In the Chicagoland race, Edwards finished second, which was his best to that point of the season, and Biffle had a fast car before losing an engine. The following race, Biffle was third at the Brickyard 400, then won at Pocono right after that. From then on, it was all good, as Biffle would win again at Kansas Speedway and Edwards would close the season out in victory lane at Phoenix International Raceway and Homestead.

“If you would have told me, 10 races into the season that this is how we were going to wrap this thing up, I would not have believed you,” said Edwards. “This is beyond the comeback that I expected and it's really beyond what I hoped for. This is a very good finish to the season.”And that could bode well for the eminently talented Edwards, who in 2010 grew his fan base and enhanced his reputation by going into the grandstands and high-fiving race fans after winning races. Among the Roush drivers in the Chase era, the Missouri native has the most race victories, 18, to Biffle's 15 and 11 for Kenseth. Edwards's 18 first-place finishes tied him for fourth overall since 2004, behind only Johnson (47), Tony Stewart (22) and Kyle Busch (19).

But as Hendrick and Roush both learned the hard way in 2010, there is little carryover year to year in the Sprint Cup Series. In 2011, the Ford and Dodge teams will all have a new upper nose, while all four manufacturers will have new and more attractive lower nose sections, with no more of the ungainly splitter braces.

And Roush Fenway probably can't count on as much help from RPM in 2011 as they got in 2010. Kahne and his talented crew chief Kenny Francis have moved on to greener pastures at Red Bull Toyota, while RPM has shed 75 employees and two of its four teams as it goes through yet another ownership change with an uncertain future. “Jack's cars are fastest when there's another competitive Ford team,” a Ford Racing official says. “He does better with in-house competition.”

Whoever figures out the nuances of the new nose will have a distinct advantage at the start of 2011, just as Joe Gibbs Racing did when NASCAR switched from wing to spoiler in 2010. And make no mistake about it, in this day and age, NASCAR Sprint Cup races are won by engineers – the brilliant and highly educated nerds who run the seven-post machines and sift through wind tunnel data – as much or more as they are by the men who drive the racecars.

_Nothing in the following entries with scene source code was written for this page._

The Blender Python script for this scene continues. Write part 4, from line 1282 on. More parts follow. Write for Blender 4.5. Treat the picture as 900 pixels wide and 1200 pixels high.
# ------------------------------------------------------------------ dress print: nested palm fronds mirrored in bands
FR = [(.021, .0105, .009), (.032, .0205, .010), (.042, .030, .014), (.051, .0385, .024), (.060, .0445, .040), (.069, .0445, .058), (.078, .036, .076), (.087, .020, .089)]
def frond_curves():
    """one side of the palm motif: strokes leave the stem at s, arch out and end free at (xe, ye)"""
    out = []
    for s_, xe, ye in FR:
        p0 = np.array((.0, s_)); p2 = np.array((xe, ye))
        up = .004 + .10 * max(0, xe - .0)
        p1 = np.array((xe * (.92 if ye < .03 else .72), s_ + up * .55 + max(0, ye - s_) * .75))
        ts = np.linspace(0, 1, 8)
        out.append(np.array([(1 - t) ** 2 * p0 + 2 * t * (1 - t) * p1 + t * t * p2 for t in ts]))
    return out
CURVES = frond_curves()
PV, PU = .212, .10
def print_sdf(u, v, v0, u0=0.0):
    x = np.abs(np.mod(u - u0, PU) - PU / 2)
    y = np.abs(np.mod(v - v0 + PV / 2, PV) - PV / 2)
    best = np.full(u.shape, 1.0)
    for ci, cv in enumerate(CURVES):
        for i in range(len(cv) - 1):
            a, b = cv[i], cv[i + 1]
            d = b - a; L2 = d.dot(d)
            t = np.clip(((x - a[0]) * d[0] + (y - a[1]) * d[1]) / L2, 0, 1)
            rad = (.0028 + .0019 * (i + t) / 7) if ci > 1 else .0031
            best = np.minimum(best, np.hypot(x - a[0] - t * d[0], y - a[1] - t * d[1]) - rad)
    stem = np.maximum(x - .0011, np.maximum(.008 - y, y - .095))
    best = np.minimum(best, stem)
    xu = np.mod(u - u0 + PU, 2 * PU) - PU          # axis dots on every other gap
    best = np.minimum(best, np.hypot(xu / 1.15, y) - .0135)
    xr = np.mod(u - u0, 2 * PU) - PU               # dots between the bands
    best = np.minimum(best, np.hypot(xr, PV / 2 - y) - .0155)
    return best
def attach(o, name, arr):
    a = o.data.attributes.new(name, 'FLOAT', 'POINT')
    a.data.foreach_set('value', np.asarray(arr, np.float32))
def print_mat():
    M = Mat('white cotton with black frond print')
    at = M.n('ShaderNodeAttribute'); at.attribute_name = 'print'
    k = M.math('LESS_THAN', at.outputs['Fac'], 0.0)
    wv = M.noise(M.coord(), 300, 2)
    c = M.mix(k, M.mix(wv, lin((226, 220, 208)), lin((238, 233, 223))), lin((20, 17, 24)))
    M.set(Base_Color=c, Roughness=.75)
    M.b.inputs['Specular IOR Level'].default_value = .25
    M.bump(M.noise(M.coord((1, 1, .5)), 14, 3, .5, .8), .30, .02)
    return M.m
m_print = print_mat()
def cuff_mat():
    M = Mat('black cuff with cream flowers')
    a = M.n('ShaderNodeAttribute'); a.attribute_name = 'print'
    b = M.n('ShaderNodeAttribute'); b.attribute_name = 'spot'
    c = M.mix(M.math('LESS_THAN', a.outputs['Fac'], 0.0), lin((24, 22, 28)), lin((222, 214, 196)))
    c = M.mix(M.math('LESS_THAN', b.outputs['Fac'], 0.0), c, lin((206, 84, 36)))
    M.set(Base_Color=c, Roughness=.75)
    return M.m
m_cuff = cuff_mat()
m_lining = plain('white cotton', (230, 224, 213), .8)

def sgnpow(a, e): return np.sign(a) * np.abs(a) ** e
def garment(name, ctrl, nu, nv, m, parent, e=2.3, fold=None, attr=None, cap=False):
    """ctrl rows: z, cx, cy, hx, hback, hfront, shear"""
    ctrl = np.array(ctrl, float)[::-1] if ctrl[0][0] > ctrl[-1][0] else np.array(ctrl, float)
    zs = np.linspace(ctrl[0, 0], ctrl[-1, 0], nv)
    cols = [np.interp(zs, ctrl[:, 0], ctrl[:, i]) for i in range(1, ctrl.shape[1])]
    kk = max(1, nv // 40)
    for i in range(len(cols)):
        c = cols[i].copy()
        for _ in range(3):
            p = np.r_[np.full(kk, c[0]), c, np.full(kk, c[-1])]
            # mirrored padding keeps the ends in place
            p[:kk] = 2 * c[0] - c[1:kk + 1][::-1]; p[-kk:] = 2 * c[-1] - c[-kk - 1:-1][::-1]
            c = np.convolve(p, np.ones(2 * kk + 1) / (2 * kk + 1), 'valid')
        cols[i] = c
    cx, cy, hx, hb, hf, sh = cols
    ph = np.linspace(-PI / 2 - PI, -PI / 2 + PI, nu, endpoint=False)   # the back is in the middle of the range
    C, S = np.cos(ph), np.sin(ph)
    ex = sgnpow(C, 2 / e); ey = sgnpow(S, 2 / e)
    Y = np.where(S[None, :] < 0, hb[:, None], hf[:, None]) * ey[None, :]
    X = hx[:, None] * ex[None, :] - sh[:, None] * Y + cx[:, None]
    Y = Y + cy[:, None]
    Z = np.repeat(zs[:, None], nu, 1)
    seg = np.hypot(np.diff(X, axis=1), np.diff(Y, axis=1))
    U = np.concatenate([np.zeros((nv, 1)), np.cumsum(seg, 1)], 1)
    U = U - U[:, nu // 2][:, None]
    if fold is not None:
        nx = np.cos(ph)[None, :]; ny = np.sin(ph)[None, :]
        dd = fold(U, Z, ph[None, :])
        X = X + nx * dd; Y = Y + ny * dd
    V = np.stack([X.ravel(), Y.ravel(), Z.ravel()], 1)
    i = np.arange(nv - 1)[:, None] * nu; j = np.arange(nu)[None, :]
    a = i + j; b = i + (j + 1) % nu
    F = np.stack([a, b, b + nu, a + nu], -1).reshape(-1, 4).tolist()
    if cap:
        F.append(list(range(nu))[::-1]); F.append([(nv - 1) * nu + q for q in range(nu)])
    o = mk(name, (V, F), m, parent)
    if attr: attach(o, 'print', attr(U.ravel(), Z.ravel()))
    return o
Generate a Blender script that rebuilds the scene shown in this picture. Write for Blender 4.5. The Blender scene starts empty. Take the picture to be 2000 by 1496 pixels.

How else could one explain how Edwards won nine races in 2008, then went 0 for 70 in 2009 and the first 34 races of '10, before ending last season with dominating victories? Get the car right and the driver can do his job. Otherwise, he's screwed. It's really not a whole lot more complicated than that.

For Edwards, finally dethroning Johnson in 2011 is Job No. 1.

“How do we beat those guys? I believe that our slope, our game is a little steeper than theirs right now,” says Edwards of Johnson and the No. 48 Hendrick Motorsports squad. “The question is, can we keep that going? We have been better at times: We've proven that. Other people have been better at times. But on average, the No. 48 team has just been better than everyone else.

“I look at what we have; I look at the two cars sitting next to one another and I understand that those cars are made of shocks, springs, the chassis, the body, the engine… I look at all those parameters and where we are headed, and I feel like we are making really good progress.

“So with that being said, we just have to hope that we can continue that. How do we stack up compared to them? I still feel like we are on more of an upswing than we were in 2008.”

We'll all know soon enough if he's right or not.